La primera jornada de la huelga de quince días planteada por los sindicatos de Iberia resulta un ejemplo perfecto de cómo las reivindicaciones laborales o sociales han incorporado la violencia como ingrediente habitual.
En los últimos años nos estamos acostumbrando a que el derecho de huelga se ejerza laminando los demás, empezando por el derecho al trabajo de quienes libremente deciden no secundar un paro y por los de los ciudadanos que son tomados como rehenes por los huelguistas.
No se trata de que las reivindicaciones de los que se manifiestan o de los que hacen huelga sean más o menos justas; se trata de que, por volver al caso de Iberia, es de todo punto intolerable que 8.000 personas ocupen la terminal de un aeropuerto: es una tremenda irresponsabilidad, un gravísimo quebranto de la seguridad del recinto y una agresión a los viajeros y a los demás trabajadores.
La huelga no puede ser una actividad destructiva, en todos los conflictos hay un uso razonable de la presión y los laborales no pueden ser una excepción: para negociar un nuevo convenio o salvar puestos de trabajo no se puede acabar con una empresa o infligir un daño desmedido al país.

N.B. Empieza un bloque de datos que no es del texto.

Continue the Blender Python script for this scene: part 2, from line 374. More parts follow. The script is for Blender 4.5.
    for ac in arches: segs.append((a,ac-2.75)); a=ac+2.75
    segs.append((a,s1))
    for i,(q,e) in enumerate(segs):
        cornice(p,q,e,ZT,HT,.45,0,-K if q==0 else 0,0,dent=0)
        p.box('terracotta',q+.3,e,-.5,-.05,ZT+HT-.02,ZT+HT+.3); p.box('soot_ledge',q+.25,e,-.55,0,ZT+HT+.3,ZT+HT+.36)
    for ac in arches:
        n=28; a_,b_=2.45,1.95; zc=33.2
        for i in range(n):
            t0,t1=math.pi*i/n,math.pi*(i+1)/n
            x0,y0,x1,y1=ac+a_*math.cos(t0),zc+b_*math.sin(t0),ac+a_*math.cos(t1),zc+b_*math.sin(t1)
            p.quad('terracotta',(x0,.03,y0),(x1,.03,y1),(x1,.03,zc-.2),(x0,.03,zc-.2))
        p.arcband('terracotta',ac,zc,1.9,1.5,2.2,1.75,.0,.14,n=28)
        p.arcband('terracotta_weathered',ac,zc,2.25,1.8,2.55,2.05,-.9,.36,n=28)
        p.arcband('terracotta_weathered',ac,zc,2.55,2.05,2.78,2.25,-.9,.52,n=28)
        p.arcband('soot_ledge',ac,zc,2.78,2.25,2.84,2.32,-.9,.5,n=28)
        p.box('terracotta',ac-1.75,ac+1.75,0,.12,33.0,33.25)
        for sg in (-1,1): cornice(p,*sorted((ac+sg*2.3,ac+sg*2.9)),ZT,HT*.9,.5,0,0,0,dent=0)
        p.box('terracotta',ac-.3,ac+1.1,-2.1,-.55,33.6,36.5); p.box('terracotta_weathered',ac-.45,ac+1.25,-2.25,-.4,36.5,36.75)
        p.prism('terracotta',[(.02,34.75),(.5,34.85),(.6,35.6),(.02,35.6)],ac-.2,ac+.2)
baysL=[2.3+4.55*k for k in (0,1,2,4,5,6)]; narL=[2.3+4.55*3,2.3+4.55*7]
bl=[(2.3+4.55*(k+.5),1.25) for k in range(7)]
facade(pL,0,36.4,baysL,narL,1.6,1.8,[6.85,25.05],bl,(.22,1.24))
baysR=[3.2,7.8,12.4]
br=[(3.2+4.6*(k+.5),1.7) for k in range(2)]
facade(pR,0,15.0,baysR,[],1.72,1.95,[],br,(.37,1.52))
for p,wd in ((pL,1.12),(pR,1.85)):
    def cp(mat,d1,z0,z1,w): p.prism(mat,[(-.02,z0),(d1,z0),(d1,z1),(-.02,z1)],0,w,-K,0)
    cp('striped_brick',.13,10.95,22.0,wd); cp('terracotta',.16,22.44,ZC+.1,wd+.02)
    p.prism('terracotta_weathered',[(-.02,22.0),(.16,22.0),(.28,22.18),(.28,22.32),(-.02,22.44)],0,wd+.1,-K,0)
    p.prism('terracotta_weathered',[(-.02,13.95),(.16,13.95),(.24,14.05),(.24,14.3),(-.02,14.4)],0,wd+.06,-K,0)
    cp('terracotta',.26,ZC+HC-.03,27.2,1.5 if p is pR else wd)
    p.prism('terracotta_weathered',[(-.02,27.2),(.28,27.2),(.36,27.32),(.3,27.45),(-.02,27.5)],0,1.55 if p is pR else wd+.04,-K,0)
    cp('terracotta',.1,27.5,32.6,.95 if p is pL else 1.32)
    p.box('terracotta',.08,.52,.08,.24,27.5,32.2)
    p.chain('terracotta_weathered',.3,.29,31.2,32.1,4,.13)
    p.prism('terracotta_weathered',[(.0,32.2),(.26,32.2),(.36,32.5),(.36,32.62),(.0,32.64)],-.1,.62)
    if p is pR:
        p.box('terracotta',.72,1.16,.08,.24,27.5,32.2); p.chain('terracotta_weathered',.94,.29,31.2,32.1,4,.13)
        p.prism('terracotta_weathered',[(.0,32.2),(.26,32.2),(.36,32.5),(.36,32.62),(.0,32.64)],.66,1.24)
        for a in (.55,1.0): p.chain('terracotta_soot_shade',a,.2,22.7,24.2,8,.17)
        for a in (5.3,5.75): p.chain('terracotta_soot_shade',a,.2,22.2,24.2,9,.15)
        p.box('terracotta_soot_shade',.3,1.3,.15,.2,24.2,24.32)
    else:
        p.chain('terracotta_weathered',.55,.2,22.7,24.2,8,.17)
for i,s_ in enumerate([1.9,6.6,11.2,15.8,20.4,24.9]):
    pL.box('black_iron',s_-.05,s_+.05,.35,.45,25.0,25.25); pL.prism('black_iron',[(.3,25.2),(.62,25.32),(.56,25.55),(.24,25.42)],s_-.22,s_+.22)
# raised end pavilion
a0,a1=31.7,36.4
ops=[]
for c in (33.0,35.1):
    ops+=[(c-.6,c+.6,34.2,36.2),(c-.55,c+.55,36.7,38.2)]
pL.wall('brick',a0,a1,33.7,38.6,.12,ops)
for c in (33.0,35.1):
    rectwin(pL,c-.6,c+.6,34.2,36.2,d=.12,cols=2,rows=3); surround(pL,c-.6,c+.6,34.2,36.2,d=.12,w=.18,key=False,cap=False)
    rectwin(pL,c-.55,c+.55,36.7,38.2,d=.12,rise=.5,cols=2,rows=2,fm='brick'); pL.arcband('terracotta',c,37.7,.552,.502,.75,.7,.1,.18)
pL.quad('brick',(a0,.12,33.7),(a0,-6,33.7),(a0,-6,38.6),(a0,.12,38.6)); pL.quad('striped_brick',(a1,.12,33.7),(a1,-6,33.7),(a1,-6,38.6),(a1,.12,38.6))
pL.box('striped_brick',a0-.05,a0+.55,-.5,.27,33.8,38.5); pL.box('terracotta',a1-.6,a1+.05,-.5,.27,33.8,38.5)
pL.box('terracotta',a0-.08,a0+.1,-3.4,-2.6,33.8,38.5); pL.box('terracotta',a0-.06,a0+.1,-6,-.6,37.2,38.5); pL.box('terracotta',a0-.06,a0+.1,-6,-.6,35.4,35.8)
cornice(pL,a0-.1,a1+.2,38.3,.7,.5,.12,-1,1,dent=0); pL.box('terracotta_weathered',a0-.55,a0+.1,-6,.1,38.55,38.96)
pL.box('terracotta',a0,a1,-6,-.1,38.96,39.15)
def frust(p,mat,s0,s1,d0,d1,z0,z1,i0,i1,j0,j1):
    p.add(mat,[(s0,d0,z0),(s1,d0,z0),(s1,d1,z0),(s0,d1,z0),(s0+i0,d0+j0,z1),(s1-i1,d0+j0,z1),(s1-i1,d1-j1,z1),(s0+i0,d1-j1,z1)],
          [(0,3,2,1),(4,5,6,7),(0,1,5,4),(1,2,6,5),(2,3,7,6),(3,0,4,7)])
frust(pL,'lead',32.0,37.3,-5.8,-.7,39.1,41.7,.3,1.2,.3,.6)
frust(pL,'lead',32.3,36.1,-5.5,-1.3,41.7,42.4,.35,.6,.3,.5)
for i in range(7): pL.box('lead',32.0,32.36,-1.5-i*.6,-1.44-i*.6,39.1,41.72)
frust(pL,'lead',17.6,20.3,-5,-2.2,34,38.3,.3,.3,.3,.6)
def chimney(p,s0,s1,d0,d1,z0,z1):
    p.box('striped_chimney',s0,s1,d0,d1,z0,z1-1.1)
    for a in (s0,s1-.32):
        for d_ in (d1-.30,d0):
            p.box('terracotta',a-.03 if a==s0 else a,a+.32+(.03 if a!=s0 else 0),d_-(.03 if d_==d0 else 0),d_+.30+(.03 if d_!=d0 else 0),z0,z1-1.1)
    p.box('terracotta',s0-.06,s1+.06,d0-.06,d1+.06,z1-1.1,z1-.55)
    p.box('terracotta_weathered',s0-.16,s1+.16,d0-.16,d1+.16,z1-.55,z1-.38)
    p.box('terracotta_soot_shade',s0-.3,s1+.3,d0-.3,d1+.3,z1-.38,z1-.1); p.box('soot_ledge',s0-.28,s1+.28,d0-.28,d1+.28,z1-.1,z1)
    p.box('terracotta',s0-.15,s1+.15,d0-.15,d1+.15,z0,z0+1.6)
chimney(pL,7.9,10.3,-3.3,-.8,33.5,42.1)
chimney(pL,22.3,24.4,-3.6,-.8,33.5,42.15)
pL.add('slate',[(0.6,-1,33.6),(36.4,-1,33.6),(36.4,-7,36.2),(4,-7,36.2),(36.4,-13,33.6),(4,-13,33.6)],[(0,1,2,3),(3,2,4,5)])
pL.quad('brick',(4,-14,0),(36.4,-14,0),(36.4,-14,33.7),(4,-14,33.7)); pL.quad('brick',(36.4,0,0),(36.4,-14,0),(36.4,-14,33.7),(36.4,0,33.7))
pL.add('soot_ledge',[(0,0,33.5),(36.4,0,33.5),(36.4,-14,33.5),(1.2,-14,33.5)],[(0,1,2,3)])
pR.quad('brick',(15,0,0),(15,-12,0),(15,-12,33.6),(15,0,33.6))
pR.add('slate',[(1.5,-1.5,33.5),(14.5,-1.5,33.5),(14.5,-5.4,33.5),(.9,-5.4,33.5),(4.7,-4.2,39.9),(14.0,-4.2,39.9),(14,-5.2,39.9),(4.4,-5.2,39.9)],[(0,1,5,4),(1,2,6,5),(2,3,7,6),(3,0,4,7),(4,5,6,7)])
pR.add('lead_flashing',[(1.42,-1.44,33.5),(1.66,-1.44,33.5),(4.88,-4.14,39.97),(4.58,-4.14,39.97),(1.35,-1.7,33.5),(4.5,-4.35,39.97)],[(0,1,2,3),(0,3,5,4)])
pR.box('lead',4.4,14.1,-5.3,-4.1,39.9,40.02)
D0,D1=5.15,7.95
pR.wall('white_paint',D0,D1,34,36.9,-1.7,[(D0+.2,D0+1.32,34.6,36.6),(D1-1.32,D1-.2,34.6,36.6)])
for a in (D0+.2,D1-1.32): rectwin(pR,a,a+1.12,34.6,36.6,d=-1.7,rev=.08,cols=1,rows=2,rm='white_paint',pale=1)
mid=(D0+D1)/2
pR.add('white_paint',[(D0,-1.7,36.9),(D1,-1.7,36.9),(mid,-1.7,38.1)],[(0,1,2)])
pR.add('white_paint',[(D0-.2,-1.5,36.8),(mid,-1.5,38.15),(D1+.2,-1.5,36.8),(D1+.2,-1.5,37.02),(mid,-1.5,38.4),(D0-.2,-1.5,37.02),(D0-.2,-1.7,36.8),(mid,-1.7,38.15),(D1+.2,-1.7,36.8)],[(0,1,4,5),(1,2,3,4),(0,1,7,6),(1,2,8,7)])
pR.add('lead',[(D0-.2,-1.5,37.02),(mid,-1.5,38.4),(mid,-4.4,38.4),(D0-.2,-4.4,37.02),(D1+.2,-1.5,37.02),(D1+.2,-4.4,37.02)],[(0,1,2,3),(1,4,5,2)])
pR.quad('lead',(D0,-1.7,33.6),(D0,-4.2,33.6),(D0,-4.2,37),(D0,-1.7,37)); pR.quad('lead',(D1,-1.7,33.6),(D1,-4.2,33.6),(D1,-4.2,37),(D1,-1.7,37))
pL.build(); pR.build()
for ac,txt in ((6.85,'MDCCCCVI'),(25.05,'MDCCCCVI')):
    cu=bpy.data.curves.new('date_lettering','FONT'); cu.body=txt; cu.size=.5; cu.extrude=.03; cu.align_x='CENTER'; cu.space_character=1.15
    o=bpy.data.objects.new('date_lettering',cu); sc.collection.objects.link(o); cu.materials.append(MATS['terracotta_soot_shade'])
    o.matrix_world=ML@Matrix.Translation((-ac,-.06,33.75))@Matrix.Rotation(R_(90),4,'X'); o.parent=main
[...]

Los sindicatos y los trabajadores de Iberia, independientemente de cuál sea la situación de la compañía, han demostrado este lunes de forma fehaciente que España necesita con urgencia una Ley de Huelga.
El Gobierno no puede permanecer cruzado de brazos: ante un panorama económico y social muy difícil –y es previsible que empeore en los próximos meses–, y ante una izquierda y unos sindicatos que, como bien decía Ignacio González, se están entregando al "matonismo más radical", no tomar decisión alguna no es de ninguna de las maneras "la mejor decisión", por mucho que Mariano Rajoy se pudiera empeñar en ello.
Es obvio que plantear una regulación de la huelga va a tener muy poco eco en aquellos que se aprovechan del vacío legal para tensar la cuerda de la paz social al máximo; pero no lo es menos que lo exige nuestra Constitución y que se trata de una demanda por la que claman cada vez más ciudadanos, asqueados de la prepotencia sindical, de la violencia y el matonismo con que se defiende cualquier reivindicación y de ver conculcados sus derechos huelga tras huelga y manifestación tras manifestación.